2008-05-31

Tomar a nuvem por Juno

Diz o Miguel que é preciso não confundir as árvores com a floresta. Concordo plenamente: há árvores e árvores, há até florestas e florestas.

Olhemos para esta.

Por entre a mancha verde das fileiras, aqui e ali duas ou três sequóias gigantes avultam por sobre a demais vegetação, umas ainda viçosas e frondosas, outras de tronco recto e imponente, por fora, mas carcomidas pelo bicho, por dentro: são apenas copa e pouco mais, esqueletos de árvores outrora teluricamente enérgicas mas por onde escorre agora a custo a seiva, xilema e floema ancilosados, atacados que estão por excrescências supérfluas.

Quase todas as espécies deste ecossistema competem pelos mesmos recursos – as que o não fazem rapidamente passam a fertilizante das outras. O terreno onde medrar é escasso e há muita planta que escolhe crescer lá onde o solo foi mais remexido e escavado – afinal, para quê desbravar chão novo se já existe terra trabalhada e adubada cabonde? Poucas são as espécies colonizadoras e muitas as oportunistas, cada uma competindo pela luz, engrossando e alongando caules estéreis e esquecendo-se que o fim último da espécie é a frutificação e a disseminação da semente.

O grosso desta fileira é árvore de folha caduca. Vive onde calhou acertar a semente e só pede ao vento que não a abane muito e aos pardais que não lhe façam o ninho por detrás da orelha. Mais abaixo, as herbáceas clamam pelo abate das árvores de folha caduca enquanto que invejam os arbustos contíguos, que armam ao pingarelho e se dão ares de árvore matura e crescida.

Comensais ou parasitas, há amiúde trepadeiras que recobrem em maior ou menor extensão as árvores mais produtivas, vivendo à custa da luz, da humidade e dos nutrientes que estas lhes proporcionam. Por vezes, à tinta do castanho e à processionária juntam-se os fungos saprófitas e os pulgões, pragas que debilitam e matam o tecido vivo, bicharada que mais não faz do que, vivendo do sistema, tentar matar o sistema por dentro.

Por toda a parte abundam as videiras, planta que com pouco esforço ocupa latadas inteiras mas que aqui, nesta floresta, dá muitas vezes muita parra e pouca uva. Ao longe, nas margens deste biótipo, crescem algumas plantas exógenas e alógenas, indivíduos que fogem à norma vegetal, que não fazem a fotossíntese como mandam os manuais ou que procuram outras soluções para a eterna luta pelos nutrientes – marginalizadas pelo coração da floresta, é neste território que crescem as plantas carnívoras e as orquídeas, é aqui, nas margens, que a Natureza inova e se renova.
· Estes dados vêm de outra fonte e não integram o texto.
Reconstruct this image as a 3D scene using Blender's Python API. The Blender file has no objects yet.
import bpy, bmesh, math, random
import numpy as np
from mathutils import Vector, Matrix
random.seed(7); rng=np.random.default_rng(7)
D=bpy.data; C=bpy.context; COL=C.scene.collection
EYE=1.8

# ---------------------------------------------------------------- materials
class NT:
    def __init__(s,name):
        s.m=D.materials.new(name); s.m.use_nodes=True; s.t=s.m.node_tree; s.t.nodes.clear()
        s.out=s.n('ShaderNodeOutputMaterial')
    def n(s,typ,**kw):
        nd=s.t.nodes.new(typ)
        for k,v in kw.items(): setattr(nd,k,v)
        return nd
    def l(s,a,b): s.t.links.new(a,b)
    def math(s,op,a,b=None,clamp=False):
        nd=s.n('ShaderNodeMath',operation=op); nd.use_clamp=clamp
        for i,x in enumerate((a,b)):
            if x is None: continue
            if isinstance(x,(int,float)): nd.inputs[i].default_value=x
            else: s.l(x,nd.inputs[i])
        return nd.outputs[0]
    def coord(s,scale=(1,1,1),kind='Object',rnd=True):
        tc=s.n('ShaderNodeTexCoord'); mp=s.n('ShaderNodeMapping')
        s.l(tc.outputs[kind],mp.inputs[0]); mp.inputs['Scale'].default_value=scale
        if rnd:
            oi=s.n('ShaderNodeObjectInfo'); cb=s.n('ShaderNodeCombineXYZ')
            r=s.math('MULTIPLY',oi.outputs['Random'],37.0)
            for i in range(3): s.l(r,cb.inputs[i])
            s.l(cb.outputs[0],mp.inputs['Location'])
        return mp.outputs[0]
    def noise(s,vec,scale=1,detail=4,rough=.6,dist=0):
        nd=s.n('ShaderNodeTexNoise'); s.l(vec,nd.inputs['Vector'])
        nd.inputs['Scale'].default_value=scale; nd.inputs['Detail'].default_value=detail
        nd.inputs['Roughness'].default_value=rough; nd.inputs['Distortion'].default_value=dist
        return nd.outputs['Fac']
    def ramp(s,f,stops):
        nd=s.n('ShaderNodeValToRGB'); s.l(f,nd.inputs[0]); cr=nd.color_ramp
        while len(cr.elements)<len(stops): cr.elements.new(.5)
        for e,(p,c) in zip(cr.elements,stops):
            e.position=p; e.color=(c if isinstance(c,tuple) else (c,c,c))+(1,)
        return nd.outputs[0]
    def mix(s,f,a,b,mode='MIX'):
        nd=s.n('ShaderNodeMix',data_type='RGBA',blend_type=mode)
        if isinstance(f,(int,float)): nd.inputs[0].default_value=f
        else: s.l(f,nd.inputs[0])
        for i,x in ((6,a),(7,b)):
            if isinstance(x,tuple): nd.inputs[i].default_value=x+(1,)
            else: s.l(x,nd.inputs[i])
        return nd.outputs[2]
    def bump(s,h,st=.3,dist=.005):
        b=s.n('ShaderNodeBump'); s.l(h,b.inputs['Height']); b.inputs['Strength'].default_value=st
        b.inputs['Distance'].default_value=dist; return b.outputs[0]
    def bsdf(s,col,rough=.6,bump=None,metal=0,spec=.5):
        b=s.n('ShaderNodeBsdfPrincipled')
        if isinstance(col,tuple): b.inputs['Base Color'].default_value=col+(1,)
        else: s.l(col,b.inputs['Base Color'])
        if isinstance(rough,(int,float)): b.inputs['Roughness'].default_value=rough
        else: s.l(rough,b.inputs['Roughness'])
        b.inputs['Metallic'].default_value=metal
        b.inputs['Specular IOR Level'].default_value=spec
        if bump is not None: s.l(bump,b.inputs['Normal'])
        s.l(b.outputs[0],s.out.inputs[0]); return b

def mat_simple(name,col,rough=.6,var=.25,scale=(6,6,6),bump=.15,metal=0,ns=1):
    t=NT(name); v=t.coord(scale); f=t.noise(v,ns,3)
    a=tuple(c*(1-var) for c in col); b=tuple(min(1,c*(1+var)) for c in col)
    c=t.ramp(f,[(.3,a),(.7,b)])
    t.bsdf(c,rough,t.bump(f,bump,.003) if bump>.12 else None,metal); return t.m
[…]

É também nesta floresta que algumas árvores de folha perene lobrigam os fogos que devastam a biomassa que as rodeia. Esbracejam e esbracejam, com os raminhos a adejar à brisa incendiária que as rodeia mas, sem ajuda, pouco podem fazer: presas à massa que as rodeia, enleadas no visco lorantáceo que aglutina há décadas umas árvores às outras, nerificam-se perante o fogo que avança, paulatino mas inexorável. São fogos malignos estes, que atacam em várias frentes e consomem há muito esta floresta. Umas vezes em fase de rescaldo, outras em braseiro ardente, não há como os ignorar nem esconder. Fazê-lo é deitar a perder toda biomassa existente, a boa e a má.

Infelizmente, para combater estes fogos só há um remédio: um corta-fogo, quiçá até um contra fogo. Há que unir fileiras e fazer o que há que ser feito, com os que estão e não com os que são mas não estão, sem rodriguinhos e sem ilusões, sob pena de olharmos para a floresta e não vermos senão cinzas e carvão.